Two Sculptors Talk
Patricia Lyons Stroud and Katina Huston
Sgraffitto Spring 1996 vol 5 no1
Los Angeles
Stroud
I think in a sense that art has come about through a kind of free and easy ‘play’ – and work, of course you still have to keep working at it – but it’s more that you’re just playing and something starts to click into place and then you’re getting warmer. When the planning part of your mind starts to take over and says, oh that will look spectacular, oh and do a whole wall of these- I back away from that.
Huston
You can take objects and make them live up to the place they’re going to go- like filling up a whole wall- wan turn them into well-crafted and intellectually laden things that people recognize as what gets into magazines-you know how to do that. * I know how to do that. Not doing it is one of the great acts of trust.
s-When you made your crown out of Spanish moss, you were just with it, I’m not saying you were in a trance but it’s as if you were just doing it without knowing exactly how it was going to turn out. For m, I take a block of wood and cut it into a form and then turn it around the other way, not knowing what will happen. Si it is a kind of know knowing and knowing. Something can start out one way and become something else entirely.
h- Because the issue is not what it looks like, it’s not about appearances. The object just turns out to be the thing you were making. The object’s manifestation of the process and if you interfere with that by trying to push it in a particular direction, thinking “this is the one that’s going to get me- this is the one that’s going to get me what I want,” then the object becomes a kind of look alike thing.
*If you know it’s going to win for you, then you’ve seen it before.
s- instead of a real thing.
H- It’s been very strange lately with that crown. I’m always surprised by how the work comes out but another aspect is – I made that piece for a gallery show, and it turned out to be some much more humble that the other pieces there that it was a very strange experience. My impulse was to cover it up quick because it looked so unruly and unschooled and unsophisticated- to be honest, it was embarrassing.
s-That was what was so wonderful about that piece. It made itself and had a life of its own,
h-I think that’s also the hardest part., because then you’re so open to ridicule. When the work is ready, it says “We’re here, we’re ready!” It has so little to do with me. Even if you don’t believe in the product, you can believe in the doing, the process. And so you recognize, oh, yes.
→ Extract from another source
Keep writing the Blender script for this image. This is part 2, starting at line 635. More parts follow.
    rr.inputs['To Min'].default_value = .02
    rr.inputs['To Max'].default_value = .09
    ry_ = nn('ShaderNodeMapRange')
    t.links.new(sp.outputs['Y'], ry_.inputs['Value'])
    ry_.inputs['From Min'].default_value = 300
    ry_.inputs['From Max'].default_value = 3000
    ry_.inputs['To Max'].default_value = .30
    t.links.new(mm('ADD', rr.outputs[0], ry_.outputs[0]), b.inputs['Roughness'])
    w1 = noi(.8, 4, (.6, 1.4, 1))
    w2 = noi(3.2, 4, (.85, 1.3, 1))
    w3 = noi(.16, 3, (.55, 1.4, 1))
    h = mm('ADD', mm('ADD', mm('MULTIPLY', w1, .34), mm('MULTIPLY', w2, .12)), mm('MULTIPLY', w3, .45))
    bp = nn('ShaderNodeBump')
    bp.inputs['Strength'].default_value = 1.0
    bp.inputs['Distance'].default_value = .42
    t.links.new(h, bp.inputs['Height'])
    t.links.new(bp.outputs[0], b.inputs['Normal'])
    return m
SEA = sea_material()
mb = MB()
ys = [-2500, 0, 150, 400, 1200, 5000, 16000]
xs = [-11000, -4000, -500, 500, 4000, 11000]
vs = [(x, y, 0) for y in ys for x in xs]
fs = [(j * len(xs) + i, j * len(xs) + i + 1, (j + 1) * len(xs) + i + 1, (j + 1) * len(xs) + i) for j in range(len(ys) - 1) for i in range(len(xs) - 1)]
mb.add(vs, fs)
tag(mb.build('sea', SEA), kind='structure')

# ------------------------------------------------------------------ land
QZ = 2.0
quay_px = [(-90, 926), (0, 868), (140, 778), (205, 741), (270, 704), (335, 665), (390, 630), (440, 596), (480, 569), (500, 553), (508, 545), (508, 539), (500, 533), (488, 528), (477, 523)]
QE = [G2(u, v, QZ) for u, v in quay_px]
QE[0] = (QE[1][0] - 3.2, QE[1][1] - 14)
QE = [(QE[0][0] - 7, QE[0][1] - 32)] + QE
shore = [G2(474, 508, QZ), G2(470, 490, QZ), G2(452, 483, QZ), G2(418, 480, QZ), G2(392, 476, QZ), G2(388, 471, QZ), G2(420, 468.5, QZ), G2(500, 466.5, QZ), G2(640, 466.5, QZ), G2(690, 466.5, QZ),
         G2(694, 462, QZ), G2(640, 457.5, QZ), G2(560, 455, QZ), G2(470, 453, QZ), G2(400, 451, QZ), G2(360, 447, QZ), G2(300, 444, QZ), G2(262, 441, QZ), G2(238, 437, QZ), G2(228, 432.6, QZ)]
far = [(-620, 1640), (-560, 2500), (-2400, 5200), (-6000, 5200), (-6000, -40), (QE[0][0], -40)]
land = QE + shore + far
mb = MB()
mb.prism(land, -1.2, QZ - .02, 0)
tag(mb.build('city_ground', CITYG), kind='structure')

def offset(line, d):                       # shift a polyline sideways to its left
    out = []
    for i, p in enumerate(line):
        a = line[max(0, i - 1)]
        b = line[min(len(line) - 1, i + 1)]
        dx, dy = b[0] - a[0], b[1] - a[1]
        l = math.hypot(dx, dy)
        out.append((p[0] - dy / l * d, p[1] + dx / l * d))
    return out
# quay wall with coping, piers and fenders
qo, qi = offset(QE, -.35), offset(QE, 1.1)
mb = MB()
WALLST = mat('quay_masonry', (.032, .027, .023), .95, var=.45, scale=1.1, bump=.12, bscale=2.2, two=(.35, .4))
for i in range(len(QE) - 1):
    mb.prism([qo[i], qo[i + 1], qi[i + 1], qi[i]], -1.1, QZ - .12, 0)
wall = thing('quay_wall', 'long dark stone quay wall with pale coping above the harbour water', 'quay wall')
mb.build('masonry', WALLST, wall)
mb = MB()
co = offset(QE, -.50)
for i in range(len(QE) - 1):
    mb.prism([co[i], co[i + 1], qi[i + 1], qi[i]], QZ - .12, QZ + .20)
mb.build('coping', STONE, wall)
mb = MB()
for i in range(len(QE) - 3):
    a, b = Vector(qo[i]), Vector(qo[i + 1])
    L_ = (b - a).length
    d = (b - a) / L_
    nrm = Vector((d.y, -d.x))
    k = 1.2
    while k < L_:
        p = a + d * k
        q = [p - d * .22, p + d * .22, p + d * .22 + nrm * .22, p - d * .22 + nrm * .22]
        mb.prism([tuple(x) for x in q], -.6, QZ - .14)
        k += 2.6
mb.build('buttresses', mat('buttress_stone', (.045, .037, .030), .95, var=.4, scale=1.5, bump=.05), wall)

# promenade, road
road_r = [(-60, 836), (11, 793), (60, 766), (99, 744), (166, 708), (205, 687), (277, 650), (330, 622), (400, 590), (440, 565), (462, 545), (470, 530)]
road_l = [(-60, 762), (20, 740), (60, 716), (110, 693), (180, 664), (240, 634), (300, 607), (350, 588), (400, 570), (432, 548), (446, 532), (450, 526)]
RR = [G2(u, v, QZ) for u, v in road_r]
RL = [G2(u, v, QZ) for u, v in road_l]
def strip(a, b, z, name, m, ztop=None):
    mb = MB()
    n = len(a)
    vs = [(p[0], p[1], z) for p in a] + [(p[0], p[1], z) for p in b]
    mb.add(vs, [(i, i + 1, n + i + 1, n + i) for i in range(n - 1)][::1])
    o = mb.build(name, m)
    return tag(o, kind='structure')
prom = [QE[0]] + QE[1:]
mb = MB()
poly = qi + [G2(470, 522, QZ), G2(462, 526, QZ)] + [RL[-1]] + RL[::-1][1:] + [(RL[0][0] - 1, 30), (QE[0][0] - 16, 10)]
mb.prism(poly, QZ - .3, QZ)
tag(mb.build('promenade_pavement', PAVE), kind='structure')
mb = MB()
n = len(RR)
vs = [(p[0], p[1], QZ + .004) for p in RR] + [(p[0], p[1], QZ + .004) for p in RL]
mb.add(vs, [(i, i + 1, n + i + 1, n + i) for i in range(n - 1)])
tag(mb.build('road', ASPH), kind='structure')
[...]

This is the thing that the process yielded.
s- I think the process is what carries me along and the information I get from it. This psychiatrist was talking about interpreting dreams and how did you know when the interpretation really came from the subconscious, or when were you just making it up. She said, if you’re not surprised by the answer, then you’re making it up. I tried to ask myself with the drawings and sculptures I’m making now, what are all these things? Just markings, I answered. No, I said, that’s the answer I keep giving, what’s another answer? I came up with “time and music.” And then I remembered something that’s been said by different people about my work- that it looked as if it could make music. That’s surprising.. So what keeps you at it?
h-I don’t even ask that question any more. Part of it is that I know that’s why I’m here.
I am here to do art. I used to be so fear-based, that if I was going to do anything good, it would have to be that. Once my mother sent me money so that I could have the time and peace of mind to make art. The check arrived and I didn’t sit down at the desk and make. So she wrote me this letter and that said “Sculptors sculpt“ like she had made an investment that didn’t yield. She didn’t like what she got for the money which was silence.
s- So you couldn’t work.
h- Or wouldn’t, because part of the process was not doing anything. So I read art history.
s- Then you were doing something.
h- I found out the Helen Frankenthaler doesn’t work six months out of the year because she can’t. She can have six incredibly productive months and six months starting at her toenails because that is what it takes. I had someone say to me at that time that all the great artist are prolific, I was trying to live up to that and to my mother. At the same time I began to recognize my own process. When I’m being productive, I am surprisingly prolific. Suddenly the room is full and I don’t know where it all came from. But the blankness is necessary to the process, even going out and exploring the world is necessary.
s-you have to have time to sow the seeds.
H-Have experiences. I used to think that if you did what you wanted to do, something horrible would happen like I’d sleep with everyone in Encino or gain 100 pounds
s- I thought that too
h-. I had to decide that it was really OK for me to spend all day making art, now I’m coming to the place that it’s OK to spend all day not making art, which is an even greater freedom.
s-There’s different ways to do it too. Art doesn’t always have to be this huge monstrous project, it can be quite small. It can be different materials, that’s the freedom right? I can use photography, I can use form. I can still use sculpture, big or small, or if I weren’t allowed to do that I’d find something else to do, I’d dance it, I’d sing it, I’d knit it. I’d do what I had to but I would find a way. I suppose art’s a way of speaking, it’s a hymn of praise.
h-You can do anything and there’s enormous freedom in that. All that matters is that you do it.